Line by line, reproduce exactly the beginning of the listing below, ending with the line that contains "SC.camera = cam" and adding nothing.

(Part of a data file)
· · ·

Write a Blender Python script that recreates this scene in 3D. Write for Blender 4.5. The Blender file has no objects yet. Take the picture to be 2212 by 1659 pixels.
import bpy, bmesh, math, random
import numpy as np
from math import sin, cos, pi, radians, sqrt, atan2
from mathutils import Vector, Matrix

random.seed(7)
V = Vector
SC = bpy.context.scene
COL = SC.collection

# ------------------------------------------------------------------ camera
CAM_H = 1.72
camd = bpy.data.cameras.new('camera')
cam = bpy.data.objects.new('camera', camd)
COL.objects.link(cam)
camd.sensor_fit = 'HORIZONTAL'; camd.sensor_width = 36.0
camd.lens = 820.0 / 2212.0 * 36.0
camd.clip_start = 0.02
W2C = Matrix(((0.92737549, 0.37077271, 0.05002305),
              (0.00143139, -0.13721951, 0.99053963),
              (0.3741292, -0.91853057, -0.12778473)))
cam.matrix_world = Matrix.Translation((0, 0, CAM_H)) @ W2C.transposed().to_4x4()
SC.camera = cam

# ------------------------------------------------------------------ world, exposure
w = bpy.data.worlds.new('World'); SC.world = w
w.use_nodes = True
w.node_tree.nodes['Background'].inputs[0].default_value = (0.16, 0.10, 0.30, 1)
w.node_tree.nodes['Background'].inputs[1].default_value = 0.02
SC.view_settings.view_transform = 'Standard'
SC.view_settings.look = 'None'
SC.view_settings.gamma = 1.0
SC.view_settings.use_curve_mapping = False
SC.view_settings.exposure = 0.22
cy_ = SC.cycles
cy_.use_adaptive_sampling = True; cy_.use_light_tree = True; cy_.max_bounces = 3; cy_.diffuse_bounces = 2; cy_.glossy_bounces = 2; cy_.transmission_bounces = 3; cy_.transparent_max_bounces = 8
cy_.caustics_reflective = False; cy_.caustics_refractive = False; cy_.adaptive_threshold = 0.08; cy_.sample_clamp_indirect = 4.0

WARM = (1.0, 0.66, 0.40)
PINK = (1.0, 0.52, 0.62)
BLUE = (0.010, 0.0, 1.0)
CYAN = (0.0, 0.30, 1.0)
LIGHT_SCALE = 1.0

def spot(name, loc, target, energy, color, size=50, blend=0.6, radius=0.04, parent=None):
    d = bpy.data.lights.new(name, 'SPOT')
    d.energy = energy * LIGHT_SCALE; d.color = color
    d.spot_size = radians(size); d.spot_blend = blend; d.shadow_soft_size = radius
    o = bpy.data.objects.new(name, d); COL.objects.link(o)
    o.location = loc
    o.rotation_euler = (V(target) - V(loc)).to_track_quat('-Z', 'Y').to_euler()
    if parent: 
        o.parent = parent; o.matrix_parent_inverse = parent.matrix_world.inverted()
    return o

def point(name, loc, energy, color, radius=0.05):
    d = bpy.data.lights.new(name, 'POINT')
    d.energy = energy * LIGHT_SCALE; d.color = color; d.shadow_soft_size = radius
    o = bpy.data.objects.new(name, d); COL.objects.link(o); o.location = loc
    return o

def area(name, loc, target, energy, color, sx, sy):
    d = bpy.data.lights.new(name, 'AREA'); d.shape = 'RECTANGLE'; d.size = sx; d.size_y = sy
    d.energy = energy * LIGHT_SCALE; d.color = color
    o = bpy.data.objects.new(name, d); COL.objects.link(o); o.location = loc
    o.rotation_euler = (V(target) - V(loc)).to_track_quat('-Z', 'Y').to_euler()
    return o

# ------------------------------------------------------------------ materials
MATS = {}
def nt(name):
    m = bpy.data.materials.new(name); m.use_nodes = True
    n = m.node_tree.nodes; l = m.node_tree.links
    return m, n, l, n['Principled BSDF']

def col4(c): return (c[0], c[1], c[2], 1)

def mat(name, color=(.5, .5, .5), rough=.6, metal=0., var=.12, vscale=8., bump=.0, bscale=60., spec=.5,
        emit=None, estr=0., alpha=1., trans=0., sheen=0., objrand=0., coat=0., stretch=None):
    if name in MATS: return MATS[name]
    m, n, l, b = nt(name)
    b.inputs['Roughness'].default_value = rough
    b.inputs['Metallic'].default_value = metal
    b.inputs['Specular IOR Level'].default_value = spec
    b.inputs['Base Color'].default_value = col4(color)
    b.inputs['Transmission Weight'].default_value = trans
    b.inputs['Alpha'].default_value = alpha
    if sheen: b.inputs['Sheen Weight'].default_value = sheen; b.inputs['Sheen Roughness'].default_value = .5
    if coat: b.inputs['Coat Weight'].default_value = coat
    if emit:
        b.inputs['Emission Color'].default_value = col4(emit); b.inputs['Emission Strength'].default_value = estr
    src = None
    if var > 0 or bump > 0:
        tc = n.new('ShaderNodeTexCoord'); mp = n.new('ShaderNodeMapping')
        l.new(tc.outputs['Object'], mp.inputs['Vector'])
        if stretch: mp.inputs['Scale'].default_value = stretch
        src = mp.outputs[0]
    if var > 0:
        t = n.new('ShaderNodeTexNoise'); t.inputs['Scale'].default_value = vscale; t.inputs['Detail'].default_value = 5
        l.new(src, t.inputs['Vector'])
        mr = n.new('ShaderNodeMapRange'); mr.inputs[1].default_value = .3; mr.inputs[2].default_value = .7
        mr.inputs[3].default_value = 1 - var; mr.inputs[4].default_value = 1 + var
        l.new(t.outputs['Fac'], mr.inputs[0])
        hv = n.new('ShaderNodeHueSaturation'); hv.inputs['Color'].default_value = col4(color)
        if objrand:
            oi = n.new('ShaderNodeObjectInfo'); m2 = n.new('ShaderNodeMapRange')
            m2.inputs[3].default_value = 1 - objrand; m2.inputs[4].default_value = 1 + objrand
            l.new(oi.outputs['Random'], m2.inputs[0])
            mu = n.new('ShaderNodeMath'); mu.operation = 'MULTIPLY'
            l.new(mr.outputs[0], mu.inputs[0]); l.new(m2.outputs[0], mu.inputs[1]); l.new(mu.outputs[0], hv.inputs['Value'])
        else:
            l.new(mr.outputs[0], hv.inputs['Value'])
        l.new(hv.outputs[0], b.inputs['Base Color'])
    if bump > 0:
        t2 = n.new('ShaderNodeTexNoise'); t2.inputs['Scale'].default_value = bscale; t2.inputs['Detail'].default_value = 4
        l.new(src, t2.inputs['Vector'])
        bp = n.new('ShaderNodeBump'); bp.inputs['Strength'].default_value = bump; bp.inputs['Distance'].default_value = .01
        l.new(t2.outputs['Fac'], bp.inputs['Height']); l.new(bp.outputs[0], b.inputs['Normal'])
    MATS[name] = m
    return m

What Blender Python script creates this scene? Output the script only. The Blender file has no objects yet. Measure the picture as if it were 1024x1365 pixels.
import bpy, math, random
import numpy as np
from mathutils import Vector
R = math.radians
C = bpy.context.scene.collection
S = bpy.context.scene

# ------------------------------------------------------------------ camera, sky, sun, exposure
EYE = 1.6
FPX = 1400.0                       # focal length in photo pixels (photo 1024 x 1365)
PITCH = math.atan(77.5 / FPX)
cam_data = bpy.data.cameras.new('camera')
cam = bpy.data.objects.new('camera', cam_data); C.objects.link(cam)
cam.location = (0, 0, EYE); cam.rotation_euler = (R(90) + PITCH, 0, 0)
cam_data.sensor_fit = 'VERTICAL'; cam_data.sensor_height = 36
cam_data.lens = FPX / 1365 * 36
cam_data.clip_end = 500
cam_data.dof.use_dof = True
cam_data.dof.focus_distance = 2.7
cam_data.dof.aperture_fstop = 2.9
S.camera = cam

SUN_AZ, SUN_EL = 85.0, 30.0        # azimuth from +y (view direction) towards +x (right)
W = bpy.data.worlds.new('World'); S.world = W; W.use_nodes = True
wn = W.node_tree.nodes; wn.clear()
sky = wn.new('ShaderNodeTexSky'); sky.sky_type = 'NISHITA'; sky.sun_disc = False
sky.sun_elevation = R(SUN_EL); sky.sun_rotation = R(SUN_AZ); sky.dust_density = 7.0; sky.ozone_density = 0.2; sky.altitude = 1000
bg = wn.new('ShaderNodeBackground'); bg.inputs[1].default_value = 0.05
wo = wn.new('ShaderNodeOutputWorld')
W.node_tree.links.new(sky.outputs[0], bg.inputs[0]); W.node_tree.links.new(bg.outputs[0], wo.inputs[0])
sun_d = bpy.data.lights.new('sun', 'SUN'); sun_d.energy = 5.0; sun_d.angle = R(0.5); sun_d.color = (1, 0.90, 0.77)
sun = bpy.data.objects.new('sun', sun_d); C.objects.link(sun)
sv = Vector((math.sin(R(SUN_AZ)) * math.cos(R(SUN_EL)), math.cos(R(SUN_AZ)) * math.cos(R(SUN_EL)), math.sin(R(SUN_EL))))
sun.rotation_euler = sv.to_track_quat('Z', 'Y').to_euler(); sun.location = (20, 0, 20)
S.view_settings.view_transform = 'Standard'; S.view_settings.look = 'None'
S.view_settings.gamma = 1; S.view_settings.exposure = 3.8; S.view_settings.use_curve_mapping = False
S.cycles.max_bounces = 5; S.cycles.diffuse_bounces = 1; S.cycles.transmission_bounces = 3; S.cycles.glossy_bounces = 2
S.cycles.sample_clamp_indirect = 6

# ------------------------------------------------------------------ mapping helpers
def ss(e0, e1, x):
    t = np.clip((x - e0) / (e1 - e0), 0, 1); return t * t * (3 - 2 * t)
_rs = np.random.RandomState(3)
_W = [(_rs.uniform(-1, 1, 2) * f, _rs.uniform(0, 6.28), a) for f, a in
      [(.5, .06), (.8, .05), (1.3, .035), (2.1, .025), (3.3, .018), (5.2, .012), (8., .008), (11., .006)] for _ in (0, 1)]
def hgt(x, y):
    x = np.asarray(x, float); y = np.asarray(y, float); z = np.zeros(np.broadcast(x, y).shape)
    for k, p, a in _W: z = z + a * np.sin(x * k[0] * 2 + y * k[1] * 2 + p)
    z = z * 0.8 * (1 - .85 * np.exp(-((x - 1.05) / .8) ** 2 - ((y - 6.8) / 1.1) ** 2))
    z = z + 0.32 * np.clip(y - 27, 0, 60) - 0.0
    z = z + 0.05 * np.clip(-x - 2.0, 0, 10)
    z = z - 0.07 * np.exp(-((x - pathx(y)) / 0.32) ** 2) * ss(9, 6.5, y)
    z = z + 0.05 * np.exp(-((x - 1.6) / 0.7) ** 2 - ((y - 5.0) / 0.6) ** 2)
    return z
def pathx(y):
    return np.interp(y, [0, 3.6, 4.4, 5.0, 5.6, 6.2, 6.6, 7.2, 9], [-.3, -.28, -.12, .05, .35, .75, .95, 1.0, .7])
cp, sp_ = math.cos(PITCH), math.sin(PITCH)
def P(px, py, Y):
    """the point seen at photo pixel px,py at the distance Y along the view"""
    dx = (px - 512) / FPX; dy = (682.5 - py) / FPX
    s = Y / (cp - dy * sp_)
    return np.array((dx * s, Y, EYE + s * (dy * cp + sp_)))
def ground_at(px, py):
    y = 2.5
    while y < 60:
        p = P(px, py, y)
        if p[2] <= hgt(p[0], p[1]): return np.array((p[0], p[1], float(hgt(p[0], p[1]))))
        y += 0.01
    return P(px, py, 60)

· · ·

FULL SOLUTION –
Write a Blender Python script that recreates this scene in 3D. Write for Blender 4.5. The Blender file has no objects yet. Take the picture to be 2212 by 1659 pixels.
import bpy, bmesh, math, random
import numpy as np
from math import sin, cos, pi, radians, sqrt, atan2
from mathutils import Vector, Matrix

random.seed(7)
V = Vector
SC = bpy.context.scene
COL = SC.collection

# ------------------------------------------------------------------ camera
CAM_H = 1.72
camd = bpy.data.cameras.new('camera')
cam = bpy.data.objects.new('camera', camd)
COL.objects.link(cam)
camd.sensor_fit = 'HORIZONTAL'; camd.sensor_width = 36.0
camd.lens = 820.0 / 2212.0 * 36.0
camd.clip_start = 0.02
W2C = Matrix(((0.92737549, 0.37077271, 0.05002305),
              (0.00143139, -0.13721951, 0.99053963),
              (0.3741292, -0.91853057, -0.12778473)))
cam.matrix_world = Matrix.Translation((0, 0, CAM_H)) @ W2C.transposed().to_4x4()
SC.camera = cam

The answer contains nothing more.